THE tragedy happened on Dec 6, 2008, but the issues that cropped up with the Bukit Antarabangsa landslide lingered on throughout 2009, gaining more nationwide attention with the passage of time.

Slope-strengthening, safety issues, compensation for the victims and the cause of the landslide were some of the concerns and highlights in the aftermath of the incident.

Two months after the landslide that killed five people and destroyed 14 bungalows, major slope-strengthening work costing RM70mil was carried out at the location by the Works Ministry.

The work that began in March 2009 is still in progress, but residents in the area are looking into identifying other slopes in the vicinity that may also need strengthening, to be on the safe side.

As the work continued from month to month, public interest on the Public Works Department’s (JKR) full report on the tragedy grew.

Remedial work: The affected slope, where the landslide took place on Dec 6 last year, is being strengthened at a cost of RM70mil.
The report, which the JKR had promised would be ready three months from the time of the landslide, was taking longer to be completed.

There was speculation on the cause of the landslides as queries were raised as to why the report took so long to be completed.

Finally, when it was ready in October, a gag order was slapped on it by the federal government under the Official Secrets Act (OSA) 1972.

The government’s act to keep the document confidential further fuelled the growing public interest, prompting Selangor Mentri Besar Tan Sri Khalid Ibrahim to declassify the report.

At this point, there was also much pressure on the Ampang Jaya Municipal Council (MPAJ) to release the document, which was entrusted to it by the JKR.

After some argument and critiques unfavourable to the federal government’s decision, the report was declassified on Dec 5 — one day before the first anniversary of the tragedy — to be made available to the public.

Two days later, copies of the report were sold at the MPAJ to residents and the public at RM80 per copy.

The report noted that leaking water pipelines near some abandoned houses along Jalan Wangsa 11, not far from the landslide area, contributed to a build-up of high-pore water pressure in the slope.

It ruled out earthquake as a cause of the landslide that destroyed the 14 bungalows in Hulu Klang, as seismic records showed there was no sign of earthquake motion that day or a month before.
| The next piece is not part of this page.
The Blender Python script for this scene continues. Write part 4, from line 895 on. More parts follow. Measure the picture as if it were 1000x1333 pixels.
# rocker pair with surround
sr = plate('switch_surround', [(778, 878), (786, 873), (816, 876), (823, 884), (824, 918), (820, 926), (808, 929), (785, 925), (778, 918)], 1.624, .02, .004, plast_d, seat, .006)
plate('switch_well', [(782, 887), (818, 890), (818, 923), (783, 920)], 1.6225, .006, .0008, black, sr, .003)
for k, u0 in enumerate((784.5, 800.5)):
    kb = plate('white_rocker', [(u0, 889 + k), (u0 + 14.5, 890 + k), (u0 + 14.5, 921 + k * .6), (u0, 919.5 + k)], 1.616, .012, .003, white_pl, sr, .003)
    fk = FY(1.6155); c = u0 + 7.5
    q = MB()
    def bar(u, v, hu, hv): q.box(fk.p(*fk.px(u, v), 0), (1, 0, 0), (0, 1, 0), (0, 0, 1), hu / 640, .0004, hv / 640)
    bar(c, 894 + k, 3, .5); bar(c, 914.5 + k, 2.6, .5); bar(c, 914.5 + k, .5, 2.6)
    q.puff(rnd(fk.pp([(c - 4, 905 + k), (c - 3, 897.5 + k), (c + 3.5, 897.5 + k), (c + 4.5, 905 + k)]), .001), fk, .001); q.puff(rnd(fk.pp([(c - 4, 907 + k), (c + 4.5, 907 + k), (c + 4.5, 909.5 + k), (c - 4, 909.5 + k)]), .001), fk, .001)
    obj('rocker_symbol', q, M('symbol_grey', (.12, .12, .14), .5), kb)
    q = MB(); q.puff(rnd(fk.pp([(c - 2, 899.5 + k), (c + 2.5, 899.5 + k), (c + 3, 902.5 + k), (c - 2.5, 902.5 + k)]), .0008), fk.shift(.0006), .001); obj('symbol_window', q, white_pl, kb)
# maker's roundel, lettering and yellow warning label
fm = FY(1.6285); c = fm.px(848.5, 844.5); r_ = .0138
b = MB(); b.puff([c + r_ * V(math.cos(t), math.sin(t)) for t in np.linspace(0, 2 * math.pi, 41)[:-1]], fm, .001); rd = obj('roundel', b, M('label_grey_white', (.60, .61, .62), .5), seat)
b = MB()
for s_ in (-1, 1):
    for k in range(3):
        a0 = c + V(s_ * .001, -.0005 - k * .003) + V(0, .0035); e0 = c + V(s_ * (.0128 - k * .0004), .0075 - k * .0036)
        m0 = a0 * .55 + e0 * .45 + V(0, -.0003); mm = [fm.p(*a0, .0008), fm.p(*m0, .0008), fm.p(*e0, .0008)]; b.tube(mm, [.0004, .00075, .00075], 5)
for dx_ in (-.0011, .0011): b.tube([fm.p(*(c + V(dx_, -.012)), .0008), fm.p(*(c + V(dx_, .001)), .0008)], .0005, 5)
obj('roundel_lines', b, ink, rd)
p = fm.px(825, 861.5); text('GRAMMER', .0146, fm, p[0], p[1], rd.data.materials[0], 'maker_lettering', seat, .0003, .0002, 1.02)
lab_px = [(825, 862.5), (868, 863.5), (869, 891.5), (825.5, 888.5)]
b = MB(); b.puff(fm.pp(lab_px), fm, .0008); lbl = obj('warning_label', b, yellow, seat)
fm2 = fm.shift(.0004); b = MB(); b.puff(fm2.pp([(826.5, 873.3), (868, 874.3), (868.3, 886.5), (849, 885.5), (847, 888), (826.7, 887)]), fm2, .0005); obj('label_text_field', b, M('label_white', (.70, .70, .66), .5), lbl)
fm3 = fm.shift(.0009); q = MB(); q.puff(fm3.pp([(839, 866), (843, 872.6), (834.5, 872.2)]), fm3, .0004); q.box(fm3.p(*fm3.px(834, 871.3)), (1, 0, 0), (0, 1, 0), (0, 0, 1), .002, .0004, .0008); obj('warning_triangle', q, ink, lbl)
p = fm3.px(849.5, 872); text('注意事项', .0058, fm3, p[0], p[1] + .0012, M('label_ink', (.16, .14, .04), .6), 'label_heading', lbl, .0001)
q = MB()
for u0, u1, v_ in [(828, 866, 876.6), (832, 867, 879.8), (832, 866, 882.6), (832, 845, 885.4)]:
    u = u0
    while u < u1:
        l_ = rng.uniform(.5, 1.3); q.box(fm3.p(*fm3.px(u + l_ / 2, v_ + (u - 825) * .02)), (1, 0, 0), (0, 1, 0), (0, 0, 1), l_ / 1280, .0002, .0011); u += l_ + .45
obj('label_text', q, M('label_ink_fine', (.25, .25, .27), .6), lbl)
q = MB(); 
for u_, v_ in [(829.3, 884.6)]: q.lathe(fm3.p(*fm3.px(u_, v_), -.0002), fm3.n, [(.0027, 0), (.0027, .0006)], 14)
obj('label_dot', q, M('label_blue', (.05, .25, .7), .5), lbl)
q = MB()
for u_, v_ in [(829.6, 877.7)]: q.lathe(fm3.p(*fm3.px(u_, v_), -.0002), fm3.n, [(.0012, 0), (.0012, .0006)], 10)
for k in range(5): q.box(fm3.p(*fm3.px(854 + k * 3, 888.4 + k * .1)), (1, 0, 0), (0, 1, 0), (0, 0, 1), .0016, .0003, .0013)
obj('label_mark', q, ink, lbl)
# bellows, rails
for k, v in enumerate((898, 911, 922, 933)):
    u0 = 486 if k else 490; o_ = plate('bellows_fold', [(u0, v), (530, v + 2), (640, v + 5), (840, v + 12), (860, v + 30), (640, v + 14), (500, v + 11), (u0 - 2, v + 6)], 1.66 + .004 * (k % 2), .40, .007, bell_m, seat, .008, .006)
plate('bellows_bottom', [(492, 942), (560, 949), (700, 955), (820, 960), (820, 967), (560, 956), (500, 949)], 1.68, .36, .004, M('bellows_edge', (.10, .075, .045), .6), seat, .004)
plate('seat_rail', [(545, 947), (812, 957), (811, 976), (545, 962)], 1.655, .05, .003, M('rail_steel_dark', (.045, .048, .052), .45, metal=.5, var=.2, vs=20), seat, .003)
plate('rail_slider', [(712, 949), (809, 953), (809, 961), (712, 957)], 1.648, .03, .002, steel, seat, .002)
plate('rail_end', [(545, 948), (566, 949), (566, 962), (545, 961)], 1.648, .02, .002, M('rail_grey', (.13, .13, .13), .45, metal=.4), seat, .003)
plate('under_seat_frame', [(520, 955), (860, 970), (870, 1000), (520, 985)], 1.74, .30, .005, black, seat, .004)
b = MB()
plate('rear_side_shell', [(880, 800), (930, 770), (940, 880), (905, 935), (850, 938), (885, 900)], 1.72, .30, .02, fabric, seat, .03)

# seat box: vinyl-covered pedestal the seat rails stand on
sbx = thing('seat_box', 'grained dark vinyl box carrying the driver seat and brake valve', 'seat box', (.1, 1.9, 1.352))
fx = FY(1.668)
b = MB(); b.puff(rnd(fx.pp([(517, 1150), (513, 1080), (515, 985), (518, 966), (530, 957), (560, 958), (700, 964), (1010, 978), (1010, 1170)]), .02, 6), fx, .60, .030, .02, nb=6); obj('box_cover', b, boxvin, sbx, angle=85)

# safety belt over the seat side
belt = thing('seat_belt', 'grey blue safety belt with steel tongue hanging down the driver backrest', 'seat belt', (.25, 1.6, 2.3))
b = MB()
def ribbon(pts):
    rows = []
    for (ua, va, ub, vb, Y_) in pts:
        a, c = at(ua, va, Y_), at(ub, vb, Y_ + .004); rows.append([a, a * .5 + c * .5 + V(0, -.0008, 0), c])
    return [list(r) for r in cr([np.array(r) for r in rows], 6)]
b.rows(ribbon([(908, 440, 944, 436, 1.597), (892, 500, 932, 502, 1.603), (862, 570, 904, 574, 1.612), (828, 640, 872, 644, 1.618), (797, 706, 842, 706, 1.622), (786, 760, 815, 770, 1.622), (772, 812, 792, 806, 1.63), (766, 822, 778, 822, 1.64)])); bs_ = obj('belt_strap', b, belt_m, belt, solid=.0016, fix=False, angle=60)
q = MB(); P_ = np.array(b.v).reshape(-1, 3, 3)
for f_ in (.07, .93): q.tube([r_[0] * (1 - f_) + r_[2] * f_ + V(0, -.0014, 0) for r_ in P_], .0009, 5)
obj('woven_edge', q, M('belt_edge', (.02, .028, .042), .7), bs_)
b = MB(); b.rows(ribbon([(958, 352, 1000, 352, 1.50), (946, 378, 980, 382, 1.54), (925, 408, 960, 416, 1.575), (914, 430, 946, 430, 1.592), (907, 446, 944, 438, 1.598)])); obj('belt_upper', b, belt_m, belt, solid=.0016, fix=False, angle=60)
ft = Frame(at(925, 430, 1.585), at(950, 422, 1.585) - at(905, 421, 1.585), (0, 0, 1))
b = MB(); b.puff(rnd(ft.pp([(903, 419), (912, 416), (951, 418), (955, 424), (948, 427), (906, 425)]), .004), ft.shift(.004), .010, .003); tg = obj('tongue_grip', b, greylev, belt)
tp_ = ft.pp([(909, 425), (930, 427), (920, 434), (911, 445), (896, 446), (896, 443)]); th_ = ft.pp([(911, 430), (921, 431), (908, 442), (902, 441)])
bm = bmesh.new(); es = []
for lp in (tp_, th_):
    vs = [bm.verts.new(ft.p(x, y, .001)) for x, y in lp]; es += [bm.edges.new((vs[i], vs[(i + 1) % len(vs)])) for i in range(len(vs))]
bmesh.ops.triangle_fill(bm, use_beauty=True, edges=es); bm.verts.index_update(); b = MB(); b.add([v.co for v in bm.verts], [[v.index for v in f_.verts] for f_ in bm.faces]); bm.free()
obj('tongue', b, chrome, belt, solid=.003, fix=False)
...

Currently, the main concern of the residents and residents’ associations in Bukit Antarabangsa is to be on the lookout for any signs of future landslides.

They are also looking into finding ways to obtain compensation for the victims who incurred losses in the tragedy.

Coalition of Bukit Antarabangsa Residents Association (CoBARA) chairman Shahrul Teh said the association was studying the report to help affected residents find the right channel for proper compensation for their losses.

He added that the association also worked with the JKR and the MPAJ in training more people to be watchful of slopes by looking out for signs of landslides.

“It is a continuous project and we have sent nine reports to the MPAJ so far. We are also looking into how the authorities can carry out maintenance work on other slopes in the area.

“Ultimately we are looking for a safer Bukit Antarabangsa. Currently, the public’s image of Bukit Antara-bangsa is that it is a disastrous area, but we are working to rectify that perception,” he said.

He added that the team would also be helping the owners of the 14 damaged bungalows to seek some compensation after studying the report.